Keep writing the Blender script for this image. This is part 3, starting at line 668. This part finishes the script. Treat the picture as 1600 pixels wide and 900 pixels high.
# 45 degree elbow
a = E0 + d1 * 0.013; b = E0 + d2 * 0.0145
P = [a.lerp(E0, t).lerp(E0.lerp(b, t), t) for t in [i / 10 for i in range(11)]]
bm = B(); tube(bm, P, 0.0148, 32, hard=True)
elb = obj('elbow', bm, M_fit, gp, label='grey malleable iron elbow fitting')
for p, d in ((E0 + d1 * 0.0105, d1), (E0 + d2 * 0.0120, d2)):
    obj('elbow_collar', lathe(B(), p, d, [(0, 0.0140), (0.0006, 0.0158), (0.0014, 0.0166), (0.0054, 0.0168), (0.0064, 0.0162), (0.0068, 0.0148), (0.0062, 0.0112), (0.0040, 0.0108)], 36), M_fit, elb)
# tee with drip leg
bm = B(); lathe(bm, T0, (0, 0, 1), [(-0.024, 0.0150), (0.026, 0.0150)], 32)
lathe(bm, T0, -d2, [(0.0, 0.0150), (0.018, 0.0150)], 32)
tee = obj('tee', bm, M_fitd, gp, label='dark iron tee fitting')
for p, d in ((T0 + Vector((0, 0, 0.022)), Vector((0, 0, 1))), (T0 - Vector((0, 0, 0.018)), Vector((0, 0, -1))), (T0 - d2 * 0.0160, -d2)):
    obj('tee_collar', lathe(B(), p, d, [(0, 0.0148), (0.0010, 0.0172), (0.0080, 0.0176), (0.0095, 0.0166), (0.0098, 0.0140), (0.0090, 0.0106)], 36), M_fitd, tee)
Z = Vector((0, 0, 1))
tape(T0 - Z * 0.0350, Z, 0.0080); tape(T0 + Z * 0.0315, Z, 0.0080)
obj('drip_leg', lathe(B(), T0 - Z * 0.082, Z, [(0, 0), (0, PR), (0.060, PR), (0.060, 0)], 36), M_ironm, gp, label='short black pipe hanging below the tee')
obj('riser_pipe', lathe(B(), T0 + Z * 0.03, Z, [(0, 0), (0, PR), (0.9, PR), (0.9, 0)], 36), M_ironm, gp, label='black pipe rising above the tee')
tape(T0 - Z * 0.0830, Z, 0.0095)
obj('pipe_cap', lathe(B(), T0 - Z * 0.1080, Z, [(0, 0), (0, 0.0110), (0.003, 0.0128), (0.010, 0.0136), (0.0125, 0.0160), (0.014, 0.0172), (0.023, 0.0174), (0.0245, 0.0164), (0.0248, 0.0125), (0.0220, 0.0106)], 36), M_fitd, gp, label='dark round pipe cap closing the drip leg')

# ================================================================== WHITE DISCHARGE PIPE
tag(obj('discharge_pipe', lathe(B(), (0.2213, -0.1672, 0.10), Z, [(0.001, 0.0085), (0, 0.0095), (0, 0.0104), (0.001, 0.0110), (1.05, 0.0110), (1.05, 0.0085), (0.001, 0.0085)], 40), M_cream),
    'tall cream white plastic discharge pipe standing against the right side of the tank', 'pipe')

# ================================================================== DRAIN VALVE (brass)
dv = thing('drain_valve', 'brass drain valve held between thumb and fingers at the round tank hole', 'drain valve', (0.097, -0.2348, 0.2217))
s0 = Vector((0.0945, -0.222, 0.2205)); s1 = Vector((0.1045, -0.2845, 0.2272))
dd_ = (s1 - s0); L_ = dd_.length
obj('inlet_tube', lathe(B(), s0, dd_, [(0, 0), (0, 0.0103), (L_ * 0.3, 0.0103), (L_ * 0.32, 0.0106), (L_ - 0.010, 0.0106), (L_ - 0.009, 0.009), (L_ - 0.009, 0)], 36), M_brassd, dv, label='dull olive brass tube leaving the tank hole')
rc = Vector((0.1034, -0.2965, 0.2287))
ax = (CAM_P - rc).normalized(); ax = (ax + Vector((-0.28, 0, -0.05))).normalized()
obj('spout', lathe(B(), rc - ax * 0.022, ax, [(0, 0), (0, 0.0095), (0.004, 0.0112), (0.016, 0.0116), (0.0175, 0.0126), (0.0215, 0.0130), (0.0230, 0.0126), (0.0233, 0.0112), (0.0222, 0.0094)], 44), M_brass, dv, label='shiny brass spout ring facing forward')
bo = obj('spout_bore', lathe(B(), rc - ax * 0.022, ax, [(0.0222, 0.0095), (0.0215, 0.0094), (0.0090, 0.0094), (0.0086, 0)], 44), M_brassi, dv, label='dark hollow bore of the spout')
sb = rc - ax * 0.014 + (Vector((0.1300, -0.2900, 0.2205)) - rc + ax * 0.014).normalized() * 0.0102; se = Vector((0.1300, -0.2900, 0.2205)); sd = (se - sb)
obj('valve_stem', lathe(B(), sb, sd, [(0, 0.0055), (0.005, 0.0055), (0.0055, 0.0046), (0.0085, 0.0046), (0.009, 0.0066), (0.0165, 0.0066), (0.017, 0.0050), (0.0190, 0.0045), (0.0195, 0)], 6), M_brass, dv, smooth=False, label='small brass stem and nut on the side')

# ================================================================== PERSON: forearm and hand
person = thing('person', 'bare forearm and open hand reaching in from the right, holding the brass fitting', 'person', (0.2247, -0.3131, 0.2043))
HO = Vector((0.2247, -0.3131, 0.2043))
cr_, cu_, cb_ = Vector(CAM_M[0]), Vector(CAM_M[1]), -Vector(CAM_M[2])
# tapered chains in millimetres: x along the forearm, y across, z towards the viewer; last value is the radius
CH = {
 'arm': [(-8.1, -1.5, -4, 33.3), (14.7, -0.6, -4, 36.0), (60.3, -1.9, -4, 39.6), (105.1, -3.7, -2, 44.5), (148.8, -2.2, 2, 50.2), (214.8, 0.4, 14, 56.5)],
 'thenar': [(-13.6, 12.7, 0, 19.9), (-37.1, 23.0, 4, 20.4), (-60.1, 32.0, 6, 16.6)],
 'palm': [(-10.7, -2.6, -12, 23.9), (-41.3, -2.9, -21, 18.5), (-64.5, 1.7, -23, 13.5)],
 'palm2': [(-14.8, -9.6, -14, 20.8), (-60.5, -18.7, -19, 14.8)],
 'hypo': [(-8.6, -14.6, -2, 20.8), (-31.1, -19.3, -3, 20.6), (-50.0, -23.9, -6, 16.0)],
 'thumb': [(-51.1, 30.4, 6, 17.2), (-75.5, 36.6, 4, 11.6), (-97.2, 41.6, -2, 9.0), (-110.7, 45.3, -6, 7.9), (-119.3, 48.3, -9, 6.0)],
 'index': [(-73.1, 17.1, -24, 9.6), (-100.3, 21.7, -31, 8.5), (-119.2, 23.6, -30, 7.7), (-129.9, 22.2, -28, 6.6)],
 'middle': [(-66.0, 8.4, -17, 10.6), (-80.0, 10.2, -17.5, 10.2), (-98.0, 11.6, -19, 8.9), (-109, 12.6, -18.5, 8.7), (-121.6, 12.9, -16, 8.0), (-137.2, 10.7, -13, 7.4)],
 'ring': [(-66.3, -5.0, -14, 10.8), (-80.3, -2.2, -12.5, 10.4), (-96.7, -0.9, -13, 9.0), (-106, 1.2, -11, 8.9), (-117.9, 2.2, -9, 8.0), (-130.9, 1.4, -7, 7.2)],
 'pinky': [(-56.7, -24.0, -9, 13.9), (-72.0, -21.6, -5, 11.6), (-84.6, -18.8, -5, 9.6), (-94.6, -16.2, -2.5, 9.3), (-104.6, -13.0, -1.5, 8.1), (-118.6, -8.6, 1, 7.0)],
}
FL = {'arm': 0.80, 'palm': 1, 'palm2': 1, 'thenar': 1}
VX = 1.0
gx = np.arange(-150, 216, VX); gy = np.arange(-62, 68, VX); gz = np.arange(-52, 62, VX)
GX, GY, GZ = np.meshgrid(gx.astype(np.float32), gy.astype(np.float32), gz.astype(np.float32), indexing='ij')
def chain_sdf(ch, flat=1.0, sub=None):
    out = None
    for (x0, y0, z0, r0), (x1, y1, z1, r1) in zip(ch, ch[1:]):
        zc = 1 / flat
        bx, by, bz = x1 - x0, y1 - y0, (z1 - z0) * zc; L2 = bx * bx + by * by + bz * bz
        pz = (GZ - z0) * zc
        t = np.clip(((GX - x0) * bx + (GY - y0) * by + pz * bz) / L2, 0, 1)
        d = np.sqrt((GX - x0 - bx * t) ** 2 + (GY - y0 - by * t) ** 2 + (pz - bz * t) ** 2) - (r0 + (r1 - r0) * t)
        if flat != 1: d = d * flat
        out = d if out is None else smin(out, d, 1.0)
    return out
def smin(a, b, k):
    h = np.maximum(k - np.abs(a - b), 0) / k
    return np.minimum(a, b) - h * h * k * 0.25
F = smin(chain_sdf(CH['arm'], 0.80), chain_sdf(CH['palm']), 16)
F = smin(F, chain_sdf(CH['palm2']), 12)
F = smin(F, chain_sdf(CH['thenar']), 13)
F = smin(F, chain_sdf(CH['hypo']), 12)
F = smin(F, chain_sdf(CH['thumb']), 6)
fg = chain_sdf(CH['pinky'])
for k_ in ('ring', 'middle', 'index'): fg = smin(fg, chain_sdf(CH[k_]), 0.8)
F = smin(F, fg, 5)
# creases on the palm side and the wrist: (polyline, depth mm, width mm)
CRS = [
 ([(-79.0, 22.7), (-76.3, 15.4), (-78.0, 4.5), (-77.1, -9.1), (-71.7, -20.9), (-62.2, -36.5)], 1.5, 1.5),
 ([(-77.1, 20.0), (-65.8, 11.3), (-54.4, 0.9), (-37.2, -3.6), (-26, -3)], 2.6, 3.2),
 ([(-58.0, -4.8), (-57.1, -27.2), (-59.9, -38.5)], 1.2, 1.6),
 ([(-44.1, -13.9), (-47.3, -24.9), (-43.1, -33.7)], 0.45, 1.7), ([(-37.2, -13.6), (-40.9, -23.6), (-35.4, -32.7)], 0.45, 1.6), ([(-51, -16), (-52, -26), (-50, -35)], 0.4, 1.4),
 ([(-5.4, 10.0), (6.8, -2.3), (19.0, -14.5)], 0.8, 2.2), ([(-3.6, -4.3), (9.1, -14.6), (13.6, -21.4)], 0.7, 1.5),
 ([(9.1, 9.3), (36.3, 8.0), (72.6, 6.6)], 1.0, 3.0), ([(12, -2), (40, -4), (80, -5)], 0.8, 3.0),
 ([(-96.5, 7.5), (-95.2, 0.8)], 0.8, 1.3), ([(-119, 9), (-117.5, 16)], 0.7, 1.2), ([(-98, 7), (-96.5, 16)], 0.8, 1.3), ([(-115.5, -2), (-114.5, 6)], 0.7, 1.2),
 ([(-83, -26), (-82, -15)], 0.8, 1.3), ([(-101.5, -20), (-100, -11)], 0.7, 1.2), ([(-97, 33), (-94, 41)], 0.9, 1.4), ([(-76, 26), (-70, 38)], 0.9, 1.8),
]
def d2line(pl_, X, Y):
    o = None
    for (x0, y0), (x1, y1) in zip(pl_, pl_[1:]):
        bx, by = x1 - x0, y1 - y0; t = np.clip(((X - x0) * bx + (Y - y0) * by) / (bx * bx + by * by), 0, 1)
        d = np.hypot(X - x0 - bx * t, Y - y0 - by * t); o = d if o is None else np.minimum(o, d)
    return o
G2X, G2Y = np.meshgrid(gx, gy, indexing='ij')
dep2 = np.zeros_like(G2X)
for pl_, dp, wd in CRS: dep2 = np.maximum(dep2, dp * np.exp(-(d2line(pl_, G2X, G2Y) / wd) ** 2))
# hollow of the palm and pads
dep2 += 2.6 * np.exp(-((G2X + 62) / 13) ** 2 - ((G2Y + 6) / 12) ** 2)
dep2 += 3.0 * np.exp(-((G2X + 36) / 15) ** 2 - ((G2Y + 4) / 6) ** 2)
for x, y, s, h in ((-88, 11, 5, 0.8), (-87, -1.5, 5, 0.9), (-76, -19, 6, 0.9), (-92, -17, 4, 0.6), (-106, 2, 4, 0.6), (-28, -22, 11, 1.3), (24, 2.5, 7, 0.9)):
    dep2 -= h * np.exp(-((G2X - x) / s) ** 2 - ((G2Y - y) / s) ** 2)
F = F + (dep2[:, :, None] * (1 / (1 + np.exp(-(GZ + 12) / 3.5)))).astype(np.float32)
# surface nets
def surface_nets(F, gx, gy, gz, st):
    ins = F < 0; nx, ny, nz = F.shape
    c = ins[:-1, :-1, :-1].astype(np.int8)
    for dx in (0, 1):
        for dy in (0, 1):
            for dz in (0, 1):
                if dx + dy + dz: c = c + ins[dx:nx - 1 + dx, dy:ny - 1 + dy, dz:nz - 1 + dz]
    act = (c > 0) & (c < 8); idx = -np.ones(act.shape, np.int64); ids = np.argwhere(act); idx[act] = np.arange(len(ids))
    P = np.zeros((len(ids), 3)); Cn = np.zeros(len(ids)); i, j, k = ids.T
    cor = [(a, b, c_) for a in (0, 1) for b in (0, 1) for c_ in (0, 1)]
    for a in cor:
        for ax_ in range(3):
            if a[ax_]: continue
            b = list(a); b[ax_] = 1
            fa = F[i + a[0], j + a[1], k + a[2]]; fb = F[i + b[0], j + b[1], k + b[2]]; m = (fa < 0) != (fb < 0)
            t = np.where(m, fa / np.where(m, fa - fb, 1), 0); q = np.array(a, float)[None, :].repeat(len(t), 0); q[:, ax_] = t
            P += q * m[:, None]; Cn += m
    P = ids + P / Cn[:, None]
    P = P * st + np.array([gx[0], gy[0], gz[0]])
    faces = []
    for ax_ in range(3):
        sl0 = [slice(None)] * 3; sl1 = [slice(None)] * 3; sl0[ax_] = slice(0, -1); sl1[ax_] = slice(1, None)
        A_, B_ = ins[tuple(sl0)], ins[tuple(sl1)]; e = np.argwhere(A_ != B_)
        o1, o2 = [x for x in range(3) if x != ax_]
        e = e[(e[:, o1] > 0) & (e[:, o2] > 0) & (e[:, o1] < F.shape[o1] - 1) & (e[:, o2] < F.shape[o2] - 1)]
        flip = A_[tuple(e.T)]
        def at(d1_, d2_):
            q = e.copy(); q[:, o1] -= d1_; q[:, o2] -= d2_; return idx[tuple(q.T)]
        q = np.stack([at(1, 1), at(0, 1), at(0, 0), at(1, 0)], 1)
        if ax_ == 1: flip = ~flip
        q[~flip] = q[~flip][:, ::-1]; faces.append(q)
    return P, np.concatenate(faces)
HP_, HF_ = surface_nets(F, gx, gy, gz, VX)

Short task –
Verbatim output is expected for the lines from the start of the data to the line in which "obj('pipe_cap', lathe(B(), T0" appears, both included.

Written solution –
Keep writing the Blender script for this image. This is part 3, starting at line 668. This part finishes the script. Treat the picture as 1600 pixels wide and 900 pixels high.
# 45 degree elbow
a = E0 + d1 * 0.013; b = E0 + d2 * 0.0145
P = [a.lerp(E0, t).lerp(E0.lerp(b, t), t) for t in [i / 10 for i in range(11)]]
bm = B(); tube(bm, P, 0.0148, 32, hard=True)
elb = obj('elbow', bm, M_fit, gp, label='grey malleable iron elbow fitting')
for p, d in ((E0 + d1 * 0.0105, d1), (E0 + d2 * 0.0120, d2)):
    obj('elbow_collar', lathe(B(), p, d, [(0, 0.0140), (0.0006, 0.0158), (0.0014, 0.0166), (0.0054, 0.0168), (0.0064, 0.0162), (0.0068, 0.0148), (0.0062, 0.0112), (0.0040, 0.0108)], 36), M_fit, elb)
# tee with drip leg
bm = B(); lathe(bm, T0, (0, 0, 1), [(-0.024, 0.0150), (0.026, 0.0150)], 32)
lathe(bm, T0, -d2, [(0.0, 0.0150), (0.018, 0.0150)], 32)
tee = obj('tee', bm, M_fitd, gp, label='dark iron tee fitting')
for p, d in ((T0 + Vector((0, 0, 0.022)), Vector((0, 0, 1))), (T0 - Vector((0, 0, 0.018)), Vector((0, 0, -1))), (T0 - d2 * 0.0160, -d2)):
    obj('tee_collar', lathe(B(), p, d, [(0, 0.0148), (0.0010, 0.0172), (0.0080, 0.0176), (0.0095, 0.0166), (0.0098, 0.0140), (0.0090, 0.0106)], 36), M_fitd, tee)
Z = Vector((0, 0, 1))
tape(T0 - Z * 0.0350, Z, 0.0080); tape(T0 + Z * 0.0315, Z, 0.0080)
obj('drip_leg', lathe(B(), T0 - Z * 0.082, Z, [(0, 0), (0, PR), (0.060, PR), (0.060, 0)], 36), M_ironm, gp, label='short black pipe hanging below the tee')
obj('riser_pipe', lathe(B(), T0 + Z * 0.03, Z, [(0, 0), (0, PR), (0.9, PR), (0.9, 0)], 36), M_ironm, gp, label='black pipe rising above the tee')
tape(T0 - Z * 0.0830, Z, 0.0095)
obj('pipe_cap', lathe(B(), T0 - Z * 0.1080, Z, [(0, 0), (0, 0.0110), (0.003, 0.0128), (0.010, 0.0136), (0.0125, 0.0160), (0.014, 0.0172), (0.023, 0.0174), (0.0245, 0.0164), (0.0248, 0.0125), (0.0220, 0.0106)], 36), M_fitd, gp, label='dark round pipe cap closing the drip leg')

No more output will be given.